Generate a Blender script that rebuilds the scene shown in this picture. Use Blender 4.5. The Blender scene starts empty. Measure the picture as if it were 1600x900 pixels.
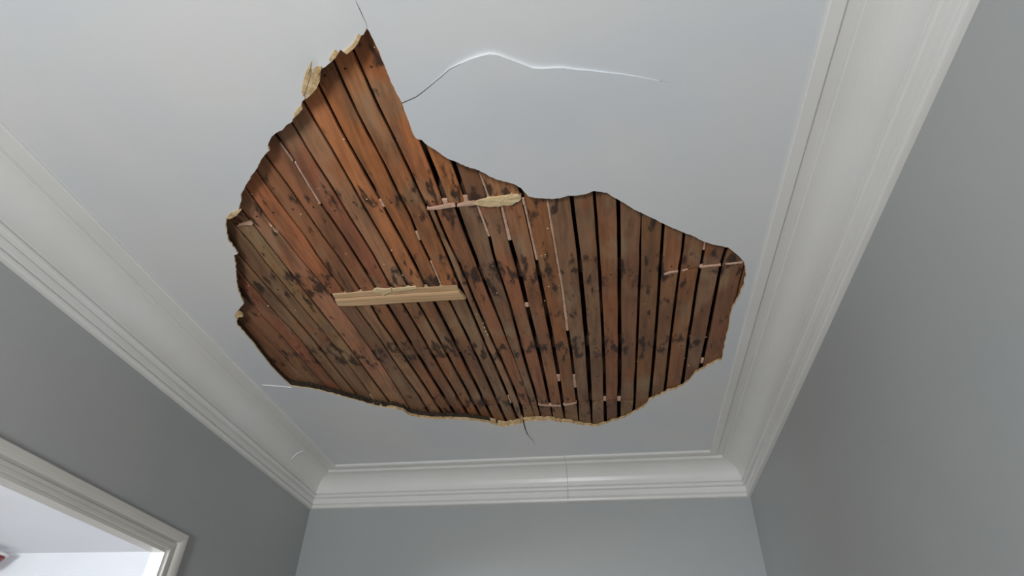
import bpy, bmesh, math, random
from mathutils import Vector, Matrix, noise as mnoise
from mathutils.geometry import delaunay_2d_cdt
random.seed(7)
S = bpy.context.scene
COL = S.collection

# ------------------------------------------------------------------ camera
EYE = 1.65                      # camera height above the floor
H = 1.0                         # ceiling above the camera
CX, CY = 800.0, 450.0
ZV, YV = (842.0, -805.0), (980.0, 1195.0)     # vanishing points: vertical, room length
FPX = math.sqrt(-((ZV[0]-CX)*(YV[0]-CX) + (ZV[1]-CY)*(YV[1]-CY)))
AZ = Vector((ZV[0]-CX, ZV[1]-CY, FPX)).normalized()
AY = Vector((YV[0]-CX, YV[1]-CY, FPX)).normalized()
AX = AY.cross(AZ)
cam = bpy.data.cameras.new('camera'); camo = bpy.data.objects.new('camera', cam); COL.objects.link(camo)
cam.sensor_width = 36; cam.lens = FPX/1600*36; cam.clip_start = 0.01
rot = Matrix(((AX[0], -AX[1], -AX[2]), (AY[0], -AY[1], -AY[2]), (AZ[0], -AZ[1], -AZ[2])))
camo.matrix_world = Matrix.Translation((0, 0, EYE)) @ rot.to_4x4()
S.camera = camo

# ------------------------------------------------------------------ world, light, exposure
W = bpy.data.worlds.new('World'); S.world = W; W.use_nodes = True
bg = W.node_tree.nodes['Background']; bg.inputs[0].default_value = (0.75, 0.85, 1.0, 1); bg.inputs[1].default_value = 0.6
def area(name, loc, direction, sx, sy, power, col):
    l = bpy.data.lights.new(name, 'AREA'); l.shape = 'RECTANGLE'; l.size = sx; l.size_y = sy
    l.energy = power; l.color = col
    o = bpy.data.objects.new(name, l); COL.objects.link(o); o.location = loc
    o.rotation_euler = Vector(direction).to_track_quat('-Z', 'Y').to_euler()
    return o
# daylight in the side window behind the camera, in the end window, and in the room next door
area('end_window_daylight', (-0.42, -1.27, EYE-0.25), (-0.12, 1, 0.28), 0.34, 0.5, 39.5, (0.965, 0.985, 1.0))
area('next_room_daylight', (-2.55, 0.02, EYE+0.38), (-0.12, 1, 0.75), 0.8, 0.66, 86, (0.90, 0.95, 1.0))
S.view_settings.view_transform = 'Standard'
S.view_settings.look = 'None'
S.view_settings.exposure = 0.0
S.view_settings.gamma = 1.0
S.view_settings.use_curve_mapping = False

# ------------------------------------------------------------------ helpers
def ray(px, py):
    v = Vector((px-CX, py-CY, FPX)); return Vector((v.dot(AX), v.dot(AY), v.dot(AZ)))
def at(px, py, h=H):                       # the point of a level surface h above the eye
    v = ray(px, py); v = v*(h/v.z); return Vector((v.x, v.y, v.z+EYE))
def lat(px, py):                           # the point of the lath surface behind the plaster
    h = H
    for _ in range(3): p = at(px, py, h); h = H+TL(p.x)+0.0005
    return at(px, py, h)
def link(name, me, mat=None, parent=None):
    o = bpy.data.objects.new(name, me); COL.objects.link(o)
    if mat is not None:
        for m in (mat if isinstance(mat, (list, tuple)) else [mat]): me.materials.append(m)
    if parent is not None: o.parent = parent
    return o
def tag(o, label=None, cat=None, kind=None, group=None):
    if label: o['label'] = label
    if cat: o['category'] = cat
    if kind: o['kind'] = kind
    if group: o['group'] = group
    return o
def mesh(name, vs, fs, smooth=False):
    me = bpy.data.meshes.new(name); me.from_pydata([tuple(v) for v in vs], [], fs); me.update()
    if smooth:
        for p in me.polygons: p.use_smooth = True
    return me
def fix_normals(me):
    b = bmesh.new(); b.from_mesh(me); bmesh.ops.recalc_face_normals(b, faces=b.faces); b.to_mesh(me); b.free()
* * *
▸ **TASK GOAL**:
Without including any pictures, print all of the material exactly as given.

▸ **EXPECTED ANSWER**:
Generate a Blender script that rebuilds the scene shown in this picture. Use Blender 4.5. The Blender scene starts empty. Measure the picture as if it were 1600x900 pixels.
import bpy, bmesh, math, random
from mathutils import Vector, Matrix, noise as mnoise
from mathutils.geometry import delaunay_2d_cdt
random.seed(7)
S = bpy.context.scene
COL = S.collection

# ------------------------------------------------------------------ camera
EYE = 1.65                      # camera height above the floor
H = 1.0                         # ceiling above the camera
CX, CY = 800.0, 450.0
ZV, YV = (842.0, -805.0), (980.0, 1195.0)     # vanishing points: vertical, room length
FPX = math.sqrt(-((ZV[0]-CX)*(YV[0]-CX) + (ZV[1]-CY)*(YV[1]-CY)))
AZ = Vector((ZV[0]-CX, ZV[1]-CY, FPX)).normalized()
AY = Vector((YV[0]-CX, YV[1]-CY, FPX)).normalized()
AX = AY.cross(AZ)
cam = bpy.data.cameras.new('camera'); camo = bpy.data.objects.new('camera', cam); COL.objects.link(camo)
cam.sensor_width = 36; cam.lens = FPX/1600*36; cam.clip_start = 0.01
rot = Matrix(((AX[0], -AX[1], -AX[2]), (AY[0], -AY[1], -AY[2]), (AZ[0], -AZ[1], -AZ[2])))
camo.matrix_world = Matrix.Translation((0, 0, EYE)) @ rot.to_4x4()
S.camera = camo

# ------------------------------------------------------------------ world, light, exposure
W = bpy.data.worlds.new('World'); S.world = W; W.use_nodes = True
bg = W.node_tree.nodes['Background']; bg.inputs[0].default_value = (0.75, 0.85, 1.0, 1); bg.inputs[1].default_value = 0.6
def area(name, loc, direction, sx, sy, power, col):
    l = bpy.data.lights.new(name, 'AREA'); l.shape = 'RECTANGLE'; l.size = sx; l.size_y = sy
    l.energy = power; l.color = col
    o = bpy.data.objects.new(name, l); COL.objects.link(o); o.location = loc
    o.rotation_euler = Vector(direction).to_track_quat('-Z', 'Y').to_euler()
    return o
# daylight in the side window behind the camera, in the end window, and in the room next door
area('end_window_daylight', (-0.42, -1.27, EYE-0.25), (-0.12, 1, 0.28), 0.34, 0.5, 39.5, (0.965, 0.985, 1.0))
area('next_room_daylight', (-2.55, 0.02, EYE+0.38), (-0.12, 1, 0.75), 0.8, 0.66, 86, (0.90, 0.95, 1.0))
S.view_settings.view_transform = 'Standard'
S.view_settings.look = 'None'
S.view_settings.exposure = 0.0
S.view_settings.gamma = 1.0
S.view_settings.use_curve_mapping = False

# ------------------------------------------------------------------ helpers
def ray(px, py):
    v = Vector((px-CX, py-CY, FPX)); return Vector((v.dot(AX), v.dot(AY), v.dot(AZ)))
def at(px, py, h=H):                       # the point of a level surface h above the eye
    v = ray(px, py); v = v*(h/v.z); return Vector((v.x, v.y, v.z+EYE))
def lat(px, py):                           # the point of the lath surface behind the plaster
    h = H
    for _ in range(3): p = at(px, py, h); h = H+TL(p.x)+0.0005
    return at(px, py, h)
def link(name, me, mat=None, parent=None):
    o = bpy.data.objects.new(name, me); COL.objects.link(o)
    if mat is not None:
        for m in (mat if isinstance(mat, (list, tuple)) else [mat]): me.materials.append(m)
    if parent is not None: o.parent = parent
    return o
def tag(o, label=None, cat=None, kind=None, group=None):
    if label: o['label'] = label
    if cat: o['category'] = cat
    if kind: o['kind'] = kind
    if group: o['group'] = group
    return o
def mesh(name, vs, fs, smooth=False):
    me = bpy.data.meshes.new(name); me.from_pydata([tuple(v) for v in vs], [], fs); me.update()
    if smooth:
        for p in me.polygons: p.use_smooth = True
    return me
def fix_normals(me):
    b = bmesh.new(); b.from_mesh(me); bmesh.ops.recalc_face_normals(b, faces=b.faces); b.to_mesh(me); b.free()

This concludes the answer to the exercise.